А он мне на это ответил:
— Я очень высоко ставлю дружбу. Ничуть не ниже любви. Так что не беспокойся"[251].
Не зарубцевавшаяся первая любовь, поэтический идеал никак не воплощавшийся в живых женщинах, тянувшихся к нему и даже нравившихся, некое предчувствие при встречах с женой друга, задевающей порывистой ботичеллиевской красотой, переживания, сказавшиеся в вопросе — восклицании "Зачем я осужден любить не так, как все?", делали его жизнь напряженно — тревожной. И только писательство, как некий свыше предписанный долг, освещавший жизнь, помогало сохранять душевное равновесие.

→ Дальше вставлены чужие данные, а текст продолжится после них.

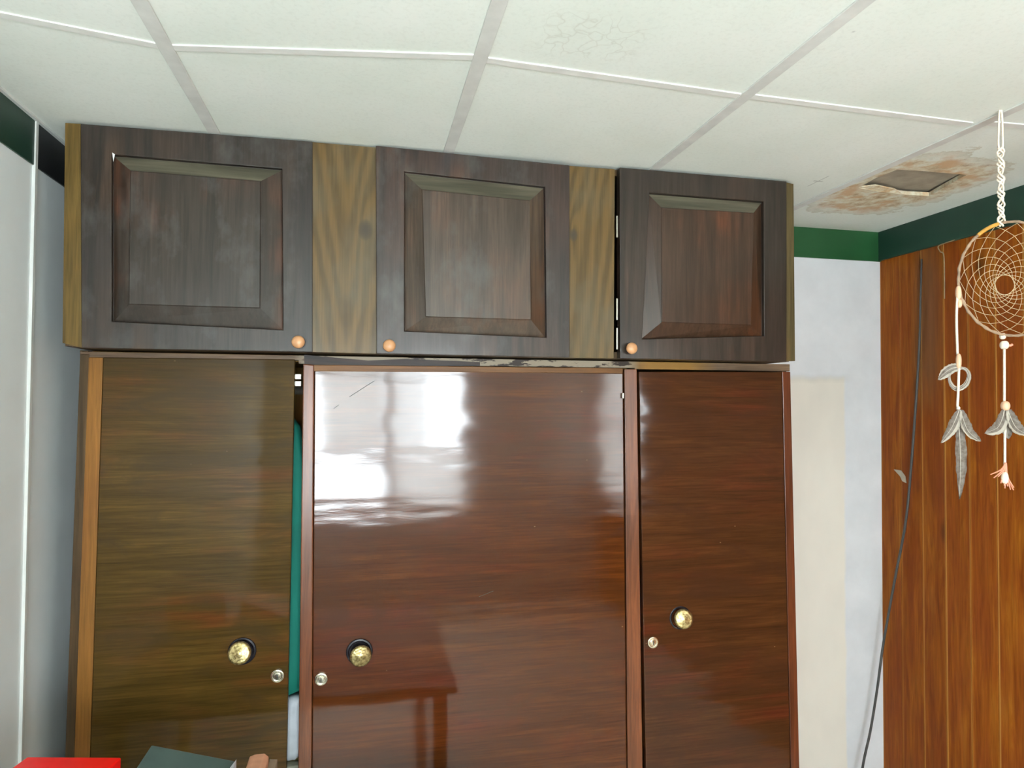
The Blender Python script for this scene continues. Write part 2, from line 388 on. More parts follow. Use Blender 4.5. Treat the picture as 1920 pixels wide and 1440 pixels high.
def rail_extra(t, c):
    s = sep(t); n = t.noise(t.coord((1, 1, 3), (2, 0, 1), world=True), 16, 5, .6)
    yel = boxmask(t, s, s[0], .79, 1.02, .05)
    c = t.mix(t.math('MULTIPLY', yel, .8), c, lin(142,104,44))
    mid = boxmask(t, s, s[0], -.17, .79, .02)
    grey = t.mix(t.ramp(n, [(.44, (1,1,1)), (.48, (0,0,0))]), lin(142,130,112), lin(52,42,36))
    return t.mix(mid, c, grey)
M_rail = wood('worn_top_rail', lin(120,98,78), lin(104,78,54), axis='X', seed=3.3, rough=.45, extra=rail_extra)
M_lip = wood('worn_orange_top_lip', lin(128,86,46), lin(100,58,34), axis='X', seed=8.3, rough=.42)
M_in = wood('raw_pine_interior', lin(168,132,70), lin(176,120,56), seed=2.9, rough=.7, fine=.25)
M_bevel_lit = wood('lit_top_bevel', lin(96,92,76), lin(88,82,68), axis='X', seed=4.9, rough=.6, fine=.25)  # paler top bevels: light on the upward faces put into the colour
M_knobwood = plain('pale_turned_wood', lin(190,140,98), .35, var=.12, scale=60)
def brass():
    t = NT('worn_brass'); n = t.noise(t.coord(), 160, 4)
    return t.set(Base_Color=t.ramp(n, [(.35, lin(128,110,66)), (.65, lin(206,190,136))]), Metallic=.85, Roughness=.32, Normal=t.bump(n, .5, .002))
M_brass = brass()
M_black = plain('black_plastic_rose', lin(26,24,30), .25)
M_chrome = plain('chrome_lock', lin(226,222,200), .22, 1.0)
M_hole = plain('dark_keyhole', lin(34,32,28), .5)
M_hinge = plain('pale_steel_hinge', lin(190,186,172), .35, .8)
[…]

Все труды ради хлеба насущного, за которые Андреев старательно брался, так далеко отстояли от главного в его жизни, что как бы и не мешали заветным ночным бдениям, писательству. Во время работы он часто мог сосредоточенно думать о своем, машинально выписывая слово за словом на диаграммах (больше всего ему нравилось делать картограммы), стендах, транспарантах. Заработки его в этом году оказались преимущественно "театральными", осенью 37–го он делал те же шрифтовые работы для Художественного театра. А замысел "Странников ночи" все сильнее увлекал, и начавший свое таинственное движение сюжет втягивал в себя то, что происходило с ним, и предопределял то, что должно было произойти.
В мае 1938 года он получил последнее письмо от Вадима, понявшего, что его попытки вернуться на родину окончились ничем. За последний год сделалось очевидным, что возвращение брата на родину не только невозможно, но и смертельно опасно. Тогда же Даниил пишет ему короткое письмо, недосказанность которого говорит о многом:
"Дорогой Димуша, все мы живы и более или менее здоровы. Часто, очень часто думаю о тебе и всех вас, хоть и далеких, но бесконечно милых моему сердцу. Как ни грустно, что все сложилось таким образом, но этому надо радоваться. Больше всего мне хотелось бы, чтобы ты нашел смысл и радость в той жизни, которая выпала на твою долю. Нежно целую ребяток и Олю.
Хотя живем мы там же, где и раньше, но ответа не надо.
Любящий тебя Д."[252].
Да, следовало радоваться тому, что брату не удалось вернуться. Просьба больше не писать писем должна сказать ему о многом. 37–й год развеял все надежды, похоронил все иллюзии, если они еще оставались. Следующее известие от брата Даниил получит лишь после войны.